Hello everyone,
Let me start of by saying that I did it! I made the goal I've set for myself!
I won't let you keep guessing what it is what I've done, I've completed my jogging round without stopping to walk! I'm so proud of myself :) Also I've lost weight again. I'm 103,2 kg now, going the right way!
I do notice a strain on my left knee now, which I've felt during the exercise as well, but I thought it was just the muscles. I mean it probably is the muscles, but still, didn't think it would still be there now. I'm going to have to let it rest for now.
So last Tuesday I was at my psychologist again. I've told her I didn't feel happy at one particular day 2 weeks ago. She explained that by using what she calls a thought schedule, you can analyse what is wrong and act accordingly. Because I am so kind I am going to write them out for you, who knows, it might just help you! First you write down these things on paper in this order:
Situation, Feeling, Thoughts, Behavior and Consequences.
You write down the situation, how you feel, how you think about it, how you've acted, or want to act. The latter makes a huge difference. While writing it all down you are able to clear your head and think straight not to make decisions you might regret! I've tried it only once at the moment, and I must say it really really helped me from sinking deeper! To continue, write down the consequences of what you did, or what is going to happen if your behavior keeps up.
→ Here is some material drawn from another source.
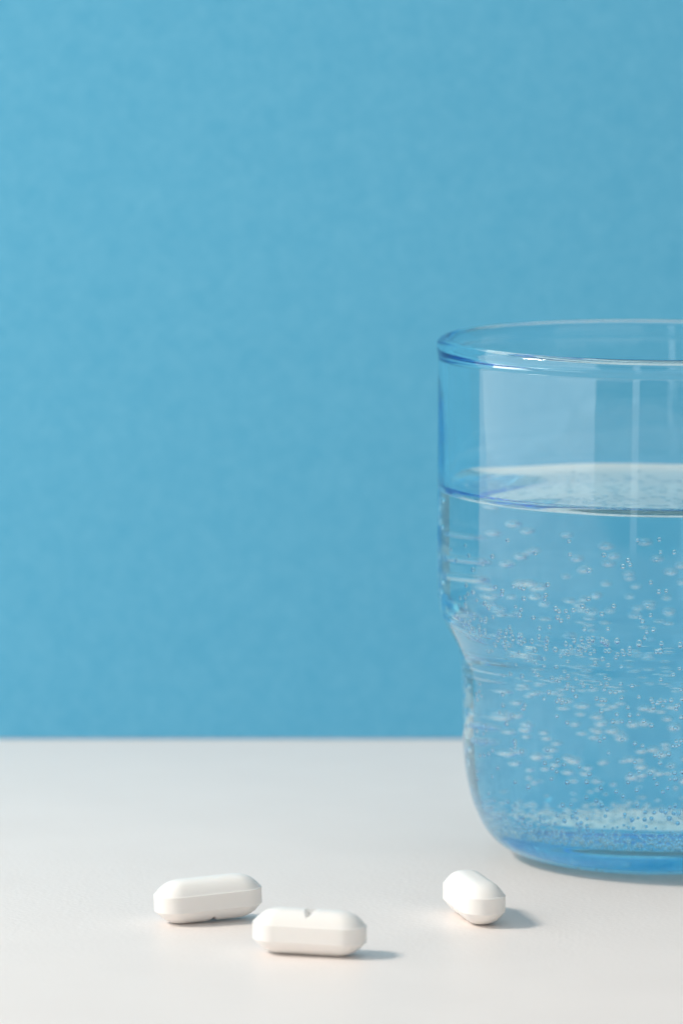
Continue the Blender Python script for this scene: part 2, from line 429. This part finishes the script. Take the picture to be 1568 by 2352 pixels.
# ------------------------------------------------------------------ tablets
TL, TW, TB, TC = 0.0174, 0.0069, 0.0027, 0.00206         # length, width, height of the straight side, dome
def tablet_mesh():
    hw = TW / 2; hl = TL / 2 - hw
    xs = np.concatenate([np.linspace(-hl, -0.0025, 10, endpoint=False), np.linspace(-0.0025, 0.0025, 101), np.linspace(hl, 0.0025, 10, endpoint=False)[::-1]])
    ring, med = [], []
    for x in xs: ring.append((x, -hw)); med.append((x, 0))
    for a in np.linspace(-90, 90, 40)[1:-1]:
        ring.append((hl + hw * math.cos(R(a)), hw * math.sin(R(a)))); med.append((hl, 0))
    for x in xs[::-1]: ring.append((x, hw)); med.append((x, 0))
    for a in np.linspace(90, 270, 40)[1:-1]:
        ring.append((-hl + hw * math.cos(R(a)), hw * math.sin(R(a)))); med.append((-hl, 0))
    ring = np.array(ring); med = np.array(med); n = len(ring)
    ss = np.concatenate([[1, 0.988, 0.97, 0.955], np.linspace(0.93, 0.02, 36), [0.004]])
    def shrink(s): return med * s ** 0.2 + (ring - med) * s
    def dome(s): return TC * (1 - min(1, s / 0.97) ** 2.9) + (0.00004 if s < 0.999 else 0)
    layers = []
    b2 = TB / 2
    bv = 0.00009
    for s in ss[::-1]:                                   # underside, middle outwards
        layers.append([(x, y, -b2 - dome(s)) for x, y in shrink(s)])
    q = med + (ring - med) * (1 + bv / hw)
    layers.append([(x, y, -b2 + bv) for x, y in q])
    for k in np.linspace(-1, 1, 7)[1:-1]: layers.append([(x, y, (b2 - bv) * k) for x, y in q])
    layers.append([(x, y, b2 - bv) for x, y in q])
    for s in ss:
        L = []
        for x, y in shrink(s):
            z = b2 + dome(s)
            cut = b2 + 0.00115 + max(0, abs(x) - 0.00005) * (1.7 if x < 0 else 1.05)   # the score notch across the dome
            d = z - cut
            k = 0.0003                                              # rounded lip of the notch
            w = max(k - abs(d), 0) / k
            L.append((x, y, min(z, cut) - w * w * k * 0.25))
        layers.append(L)
    v = [p for l in layers for p in l]
    f = []
    for i in range(len(layers) - 1):
        for k in range(n):
            k2 = (k + 1) % n
            f.append((i * n + k, i * n + k2, (i + 1) * n + k2, (i + 1) * n + k))
    me = mesh('tablet', v, f)
    bm = bmesh.new(); bm.from_mesh(me)
    bmesh.ops.remove_doubles(bm, verts=bm.verts, dist=6e-6)
    bmesh.ops.holes_fill(bm, edges=[e for e in bm.edges if e.is_boundary], sides=0)
    bmesh.ops.recalc_face_normals(bm, faces=bm.faces)
    for e in bm.edges:
        if len(e.link_faces) == 2 and e.calc_face_angle() > R(32): e.smooth = False
    bm.to_mesh(me); bm.free()
    me.polygons.foreach_set('use_smooth', [True] * len(me.polygons))
    me.materials.append(m_pill)
    return me


tab = tablet_mesh()
for x, y, yw, flip, tilt, lab in (
        (-0.0204, -0.0590, 22, True, -2.3, 'white oblong tablet lying score side down, leftmost and behind the front one'),
        (-0.0043, -0.0842, -11, False, 0.6, 'white oblong tablet nearest the camera with its score notch on top'),
        (0.0214, -0.0552, -76, True, 0.0, 'white oblong tablet seen end on, lying alone next to the tumbler')):
    o = bpy.data.objects.new('tablet', tab); COL.objects.link(o)
    rot = Matrix.Rotation(R(yw), 4, 'Z') @ Matrix.Rotation(R(tilt), 4, 'Y') @ Matrix.Rotation(R(180) if flip else 0, 4, 'X')
    low = min((rot @ v.co).z for v in tab.vertices)                  # rests on the table
    o.matrix_world = Matrix.Translation((x, y, 0.00002 - low)) @ rot
    tag(o, lab, 'tablet', 'white scored tablets on the table')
This really helped me in a situation I will now tell you about. Let me start off by saying not to worry. I won't go into detail, but there are some huge changes in my life coming up, which I've only told my best friends. It's going to be a hard period, but by keeping my head clear I will manage.
I have a person who can advice me with it, I can talk to my psychologist about it, and I have someone who can help me in a future decision. All in all, the upcoming period might be rough, but I am going through this! When I'm done with that I'm 100% free and I can do whatever I want without anyone bothering me anymore. I will make a new start, and finally start writing the full story of my life, instead of releasing the books by chapter.
I am so happy about my thought schedules, because they can influence me to stay positive, something I haven't always been in the past. Something that scared people off as well. I've seen how it works for me, and I am ready for the next step in life as well. There are still some things I need to fix, some things I need to get under control, but once that's done I'm ready for dating again as well.
I'll be the person I always wanted to be. Years I've wondered who I really am, I was lost in myself, didn't dare to speak up. I've realized my value, I've realized my voice's worth. This is me.
Thank you for reading and I hope to see you soon again.